***** Listed entries *****
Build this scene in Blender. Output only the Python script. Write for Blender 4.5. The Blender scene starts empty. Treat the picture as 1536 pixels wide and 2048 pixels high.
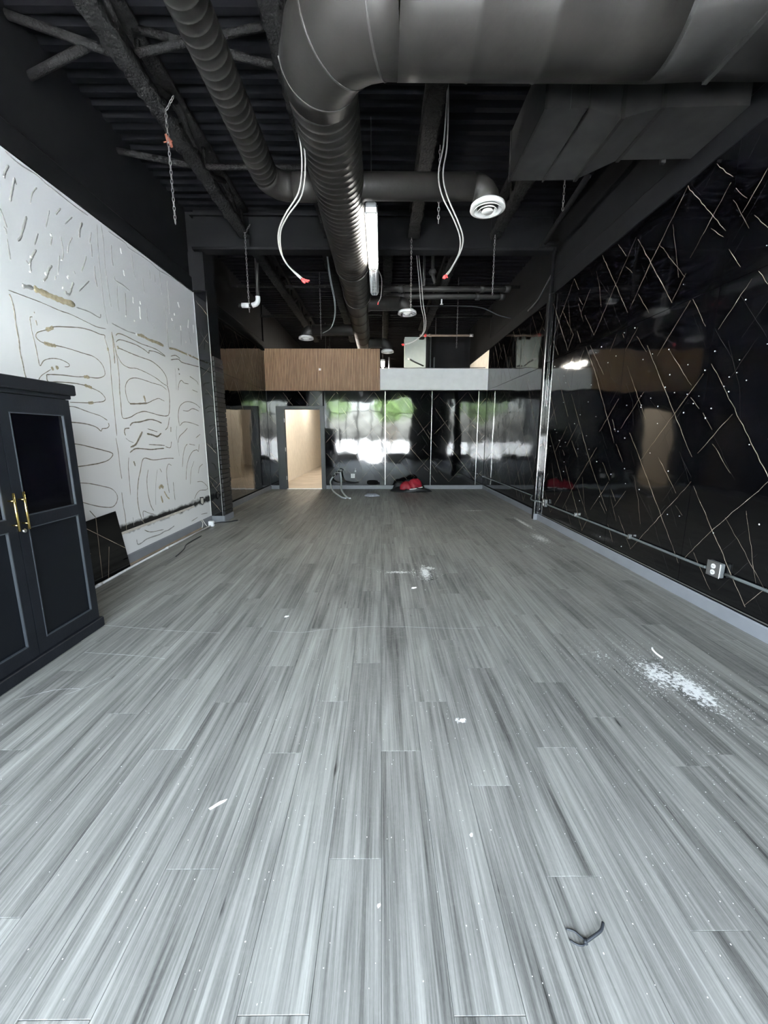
*****
***** Listed entries *****
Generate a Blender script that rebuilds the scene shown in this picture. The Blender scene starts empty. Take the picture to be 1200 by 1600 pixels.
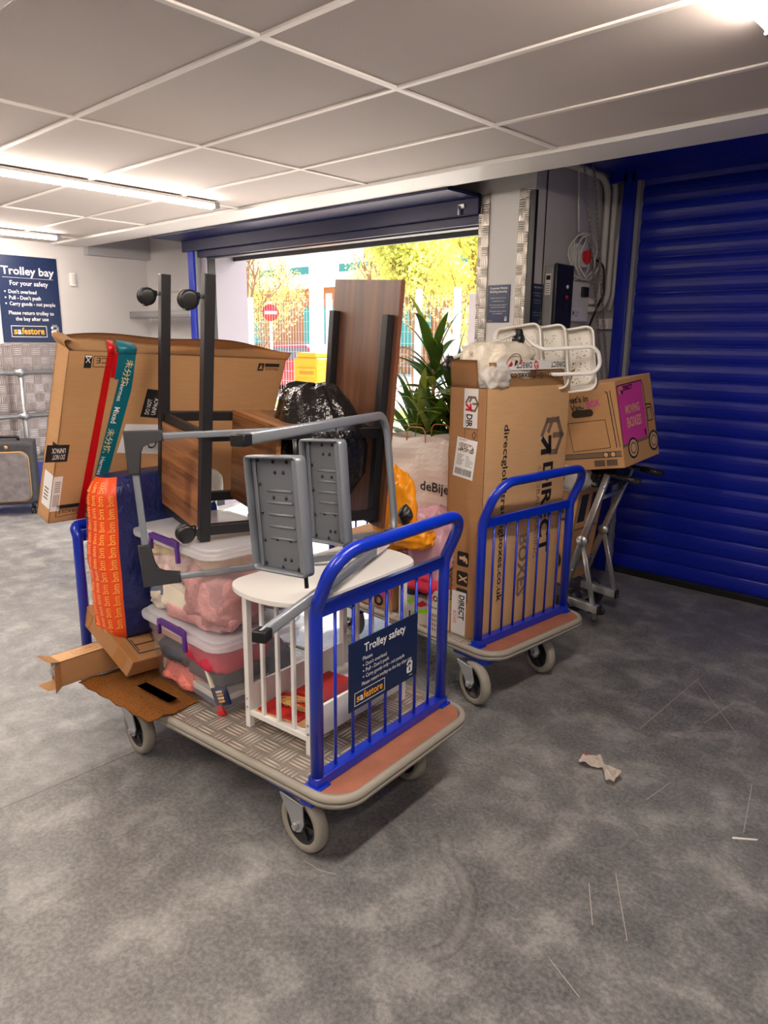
*****
***** Listed entries *****
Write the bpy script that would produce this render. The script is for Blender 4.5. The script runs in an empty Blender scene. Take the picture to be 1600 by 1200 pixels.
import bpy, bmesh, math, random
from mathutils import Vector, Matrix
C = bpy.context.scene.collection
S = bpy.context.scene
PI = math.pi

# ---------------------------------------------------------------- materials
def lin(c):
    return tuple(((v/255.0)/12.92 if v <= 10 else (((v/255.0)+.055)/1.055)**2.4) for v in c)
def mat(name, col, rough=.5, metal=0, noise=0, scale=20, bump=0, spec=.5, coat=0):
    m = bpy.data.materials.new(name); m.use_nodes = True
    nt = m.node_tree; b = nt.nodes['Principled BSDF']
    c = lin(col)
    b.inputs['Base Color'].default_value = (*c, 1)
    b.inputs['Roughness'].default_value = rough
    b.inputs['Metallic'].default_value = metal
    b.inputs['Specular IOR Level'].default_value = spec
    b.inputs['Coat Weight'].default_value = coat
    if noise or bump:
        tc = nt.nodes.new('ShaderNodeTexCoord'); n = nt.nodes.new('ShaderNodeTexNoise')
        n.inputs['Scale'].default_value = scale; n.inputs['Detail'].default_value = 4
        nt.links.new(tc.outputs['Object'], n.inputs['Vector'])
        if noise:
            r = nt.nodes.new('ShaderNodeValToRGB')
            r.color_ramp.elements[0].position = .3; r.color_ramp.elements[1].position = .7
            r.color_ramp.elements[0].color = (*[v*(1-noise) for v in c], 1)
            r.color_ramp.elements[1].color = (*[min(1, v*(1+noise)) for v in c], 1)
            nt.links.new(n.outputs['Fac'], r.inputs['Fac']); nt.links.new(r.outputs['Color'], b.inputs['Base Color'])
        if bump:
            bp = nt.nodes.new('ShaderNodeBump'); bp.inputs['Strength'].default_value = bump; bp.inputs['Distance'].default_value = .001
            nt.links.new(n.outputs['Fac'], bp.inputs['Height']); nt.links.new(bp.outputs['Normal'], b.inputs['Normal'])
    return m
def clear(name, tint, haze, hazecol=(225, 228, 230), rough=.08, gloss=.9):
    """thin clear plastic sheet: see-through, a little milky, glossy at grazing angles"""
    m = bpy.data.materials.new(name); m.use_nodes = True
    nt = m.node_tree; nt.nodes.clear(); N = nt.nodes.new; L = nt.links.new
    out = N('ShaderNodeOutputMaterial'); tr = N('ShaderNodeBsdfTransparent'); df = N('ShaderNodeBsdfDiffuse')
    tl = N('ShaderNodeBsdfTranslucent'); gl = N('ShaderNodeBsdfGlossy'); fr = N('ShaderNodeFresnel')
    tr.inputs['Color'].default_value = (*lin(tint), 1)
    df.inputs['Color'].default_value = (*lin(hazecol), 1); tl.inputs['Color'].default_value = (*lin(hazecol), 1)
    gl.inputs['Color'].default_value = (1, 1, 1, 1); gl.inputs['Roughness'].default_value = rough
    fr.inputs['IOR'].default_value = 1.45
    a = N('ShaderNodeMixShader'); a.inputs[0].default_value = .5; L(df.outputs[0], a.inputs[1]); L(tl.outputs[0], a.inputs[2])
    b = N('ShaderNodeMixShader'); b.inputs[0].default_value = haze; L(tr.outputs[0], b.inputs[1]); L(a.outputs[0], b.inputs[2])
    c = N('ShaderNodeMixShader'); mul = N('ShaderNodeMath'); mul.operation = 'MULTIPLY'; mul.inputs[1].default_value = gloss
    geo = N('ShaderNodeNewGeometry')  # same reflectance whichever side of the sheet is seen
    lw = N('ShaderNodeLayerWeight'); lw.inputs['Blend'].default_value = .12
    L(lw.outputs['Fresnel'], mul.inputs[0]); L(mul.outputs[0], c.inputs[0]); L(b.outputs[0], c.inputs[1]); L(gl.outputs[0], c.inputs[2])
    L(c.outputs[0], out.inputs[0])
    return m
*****
**Objective**. Your task is to give again the lines from the one containing "Write the bpy" to the one containing "PI = math.pi", both lines included, exactly and without anything added.

**Response to the exercise**.
Write the bpy script that would produce this render. The script is for Blender 4.5. The script runs in an empty Blender scene. Take the picture to be 1600 by 1200 pixels.
import bpy, bmesh, math, random
from mathutils import Vector, Matrix
C = bpy.context.scene.collection
S = bpy.context.scene
PI = math.pi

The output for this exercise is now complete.